## Task instructions
How does the data below read from its first line through the line containing "M['black'], desk, bevel=.004)"? Print those lines exactly.

=-=-=-=-=

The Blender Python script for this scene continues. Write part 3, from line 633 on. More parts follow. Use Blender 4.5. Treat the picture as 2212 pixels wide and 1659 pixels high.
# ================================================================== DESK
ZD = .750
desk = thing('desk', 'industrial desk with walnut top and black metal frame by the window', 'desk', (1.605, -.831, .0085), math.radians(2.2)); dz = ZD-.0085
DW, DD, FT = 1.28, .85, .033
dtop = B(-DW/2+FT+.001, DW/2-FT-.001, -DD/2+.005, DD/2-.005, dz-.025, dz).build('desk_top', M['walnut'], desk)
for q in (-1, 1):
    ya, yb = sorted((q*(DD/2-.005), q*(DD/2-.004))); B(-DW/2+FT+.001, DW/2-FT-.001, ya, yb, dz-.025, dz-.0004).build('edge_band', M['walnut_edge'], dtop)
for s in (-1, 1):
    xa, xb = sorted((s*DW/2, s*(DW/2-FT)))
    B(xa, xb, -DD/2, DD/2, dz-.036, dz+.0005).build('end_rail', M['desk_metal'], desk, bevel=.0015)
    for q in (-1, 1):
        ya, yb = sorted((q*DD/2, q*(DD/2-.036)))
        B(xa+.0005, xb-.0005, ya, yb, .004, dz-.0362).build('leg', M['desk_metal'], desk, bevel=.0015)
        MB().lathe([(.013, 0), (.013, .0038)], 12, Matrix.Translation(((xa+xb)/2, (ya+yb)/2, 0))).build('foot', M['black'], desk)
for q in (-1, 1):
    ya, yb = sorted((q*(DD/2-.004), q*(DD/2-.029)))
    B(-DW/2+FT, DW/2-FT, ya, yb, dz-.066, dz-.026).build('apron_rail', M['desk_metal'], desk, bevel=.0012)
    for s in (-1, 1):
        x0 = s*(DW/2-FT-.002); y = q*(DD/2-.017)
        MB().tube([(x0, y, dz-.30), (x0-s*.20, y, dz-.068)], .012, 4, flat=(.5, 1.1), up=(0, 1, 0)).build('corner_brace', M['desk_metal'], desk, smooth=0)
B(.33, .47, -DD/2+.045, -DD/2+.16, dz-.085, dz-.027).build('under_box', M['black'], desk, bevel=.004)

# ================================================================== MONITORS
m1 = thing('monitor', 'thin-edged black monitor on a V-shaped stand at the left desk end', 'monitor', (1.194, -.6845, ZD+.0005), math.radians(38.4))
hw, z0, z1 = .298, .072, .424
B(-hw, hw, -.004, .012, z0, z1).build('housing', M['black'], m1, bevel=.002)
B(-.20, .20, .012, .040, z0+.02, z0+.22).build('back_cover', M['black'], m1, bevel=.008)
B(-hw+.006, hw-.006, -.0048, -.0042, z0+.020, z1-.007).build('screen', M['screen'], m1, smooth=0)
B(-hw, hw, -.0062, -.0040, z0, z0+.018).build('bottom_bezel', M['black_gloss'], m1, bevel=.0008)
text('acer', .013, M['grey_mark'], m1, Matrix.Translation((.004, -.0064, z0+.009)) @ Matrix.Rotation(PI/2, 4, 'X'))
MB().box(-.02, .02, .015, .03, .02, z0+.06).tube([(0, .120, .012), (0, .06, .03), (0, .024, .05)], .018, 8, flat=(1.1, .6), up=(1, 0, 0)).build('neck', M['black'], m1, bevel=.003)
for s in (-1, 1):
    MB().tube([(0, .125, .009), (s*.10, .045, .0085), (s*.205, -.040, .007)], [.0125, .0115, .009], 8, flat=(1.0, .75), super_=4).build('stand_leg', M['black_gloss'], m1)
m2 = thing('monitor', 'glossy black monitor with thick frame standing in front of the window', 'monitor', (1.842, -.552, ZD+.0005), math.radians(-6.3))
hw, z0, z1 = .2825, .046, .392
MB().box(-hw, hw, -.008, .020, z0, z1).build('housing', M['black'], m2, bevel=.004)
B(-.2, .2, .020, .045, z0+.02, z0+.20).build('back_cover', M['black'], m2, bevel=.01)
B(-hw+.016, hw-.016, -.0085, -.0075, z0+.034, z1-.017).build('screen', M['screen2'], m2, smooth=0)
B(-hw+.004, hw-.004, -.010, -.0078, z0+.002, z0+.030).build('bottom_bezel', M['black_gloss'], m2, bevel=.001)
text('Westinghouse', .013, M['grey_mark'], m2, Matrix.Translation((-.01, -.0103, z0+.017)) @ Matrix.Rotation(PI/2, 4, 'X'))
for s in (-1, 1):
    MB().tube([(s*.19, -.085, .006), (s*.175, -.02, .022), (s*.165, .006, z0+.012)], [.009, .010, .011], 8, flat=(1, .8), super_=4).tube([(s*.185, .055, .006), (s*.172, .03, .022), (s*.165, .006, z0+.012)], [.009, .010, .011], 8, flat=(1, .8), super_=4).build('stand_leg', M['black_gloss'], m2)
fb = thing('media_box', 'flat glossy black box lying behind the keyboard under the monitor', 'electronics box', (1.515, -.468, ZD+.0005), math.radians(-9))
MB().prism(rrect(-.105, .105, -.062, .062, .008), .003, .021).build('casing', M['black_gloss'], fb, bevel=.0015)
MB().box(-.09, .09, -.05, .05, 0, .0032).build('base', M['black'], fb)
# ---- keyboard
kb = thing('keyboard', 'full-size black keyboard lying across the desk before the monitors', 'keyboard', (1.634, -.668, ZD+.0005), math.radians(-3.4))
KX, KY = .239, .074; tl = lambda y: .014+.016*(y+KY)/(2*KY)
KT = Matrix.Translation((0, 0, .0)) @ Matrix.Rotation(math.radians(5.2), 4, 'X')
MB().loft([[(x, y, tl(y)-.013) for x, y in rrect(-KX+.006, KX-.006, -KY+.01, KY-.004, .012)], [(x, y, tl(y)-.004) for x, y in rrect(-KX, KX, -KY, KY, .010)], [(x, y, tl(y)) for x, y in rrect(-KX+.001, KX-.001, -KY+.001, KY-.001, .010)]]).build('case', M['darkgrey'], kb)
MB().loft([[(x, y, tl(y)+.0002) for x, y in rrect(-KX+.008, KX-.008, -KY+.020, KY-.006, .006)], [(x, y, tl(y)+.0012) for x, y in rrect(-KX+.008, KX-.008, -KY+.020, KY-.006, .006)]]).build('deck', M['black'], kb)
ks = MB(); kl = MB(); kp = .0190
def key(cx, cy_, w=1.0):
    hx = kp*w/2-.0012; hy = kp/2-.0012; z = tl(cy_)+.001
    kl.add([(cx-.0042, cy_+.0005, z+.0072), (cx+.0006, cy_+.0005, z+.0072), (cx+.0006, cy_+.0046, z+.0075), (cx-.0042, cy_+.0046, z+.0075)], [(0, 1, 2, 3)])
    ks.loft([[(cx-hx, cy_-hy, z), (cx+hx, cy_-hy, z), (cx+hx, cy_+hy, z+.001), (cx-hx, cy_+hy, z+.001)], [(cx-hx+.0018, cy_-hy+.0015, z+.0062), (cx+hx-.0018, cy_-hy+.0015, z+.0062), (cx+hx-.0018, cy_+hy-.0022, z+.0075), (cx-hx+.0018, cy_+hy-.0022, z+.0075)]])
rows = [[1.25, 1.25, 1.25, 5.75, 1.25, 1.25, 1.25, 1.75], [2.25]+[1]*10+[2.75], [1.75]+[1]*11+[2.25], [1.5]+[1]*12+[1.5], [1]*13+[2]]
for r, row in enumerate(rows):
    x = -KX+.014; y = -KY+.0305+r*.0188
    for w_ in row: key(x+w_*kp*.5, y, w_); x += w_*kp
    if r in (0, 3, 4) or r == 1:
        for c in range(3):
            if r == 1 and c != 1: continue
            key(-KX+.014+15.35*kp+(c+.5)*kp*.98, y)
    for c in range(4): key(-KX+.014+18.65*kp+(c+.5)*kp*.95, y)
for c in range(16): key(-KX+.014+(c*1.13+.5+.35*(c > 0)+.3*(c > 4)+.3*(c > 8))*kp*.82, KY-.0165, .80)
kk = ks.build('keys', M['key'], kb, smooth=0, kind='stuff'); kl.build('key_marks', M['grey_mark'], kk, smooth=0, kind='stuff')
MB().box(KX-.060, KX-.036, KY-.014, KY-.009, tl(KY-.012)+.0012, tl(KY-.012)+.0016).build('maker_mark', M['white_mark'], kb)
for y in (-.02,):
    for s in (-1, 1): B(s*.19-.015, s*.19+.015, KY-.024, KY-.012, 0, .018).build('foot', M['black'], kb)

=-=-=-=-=

## Solution to this problem
The Blender Python script for this scene continues. Write part 3, from line 633 on. More parts follow. Use Blender 4.5. Treat the picture as 2212 pixels wide and 1659 pixels high.
# ================================================================== DESK
ZD = .750
desk = thing('desk', 'industrial desk with walnut top and black metal frame by the window', 'desk', (1.605, -.831, .0085), math.radians(2.2)); dz = ZD-.0085
DW, DD, FT = 1.28, .85, .033
dtop = B(-DW/2+FT+.001, DW/2-FT-.001, -DD/2+.005, DD/2-.005, dz-.025, dz).build('desk_top', M['walnut'], desk)
for q in (-1, 1):
    ya, yb = sorted((q*(DD/2-.005), q*(DD/2-.004))); B(-DW/2+FT+.001, DW/2-FT-.001, ya, yb, dz-.025, dz-.0004).build('edge_band', M['walnut_edge'], dtop)
for s in (-1, 1):
    xa, xb = sorted((s*DW/2, s*(DW/2-FT)))
    B(xa, xb, -DD/2, DD/2, dz-.036, dz+.0005).build('end_rail', M['desk_metal'], desk, bevel=.0015)
    for q in (-1, 1):
        ya, yb = sorted((q*DD/2, q*(DD/2-.036)))
        B(xa+.0005, xb-.0005, ya, yb, .004, dz-.0362).build('leg', M['desk_metal'], desk, bevel=.0015)
        MB().lathe([(.013, 0), (.013, .0038)], 12, Matrix.Translation(((xa+xb)/2, (ya+yb)/2, 0))).build('foot', M['black'], desk)
for q in (-1, 1):
    ya, yb = sorted((q*(DD/2-.004), q*(DD/2-.029)))
    B(-DW/2+FT, DW/2-FT, ya, yb, dz-.066, dz-.026).build('apron_rail', M['desk_metal'], desk, bevel=.0012)
    for s in (-1, 1):
        x0 = s*(DW/2-FT-.002); y = q*(DD/2-.017)
        MB().tube([(x0, y, dz-.30), (x0-s*.20, y, dz-.068)], .012, 4, flat=(.5, 1.1), up=(0, 1, 0)).build('corner_brace', M['desk_metal'], desk, smooth=0)
B(.33, .47, -DD/2+.045, -DD/2+.16, dz-.085, dz-.027).build('under_box', M['black'], desk, bevel=.004)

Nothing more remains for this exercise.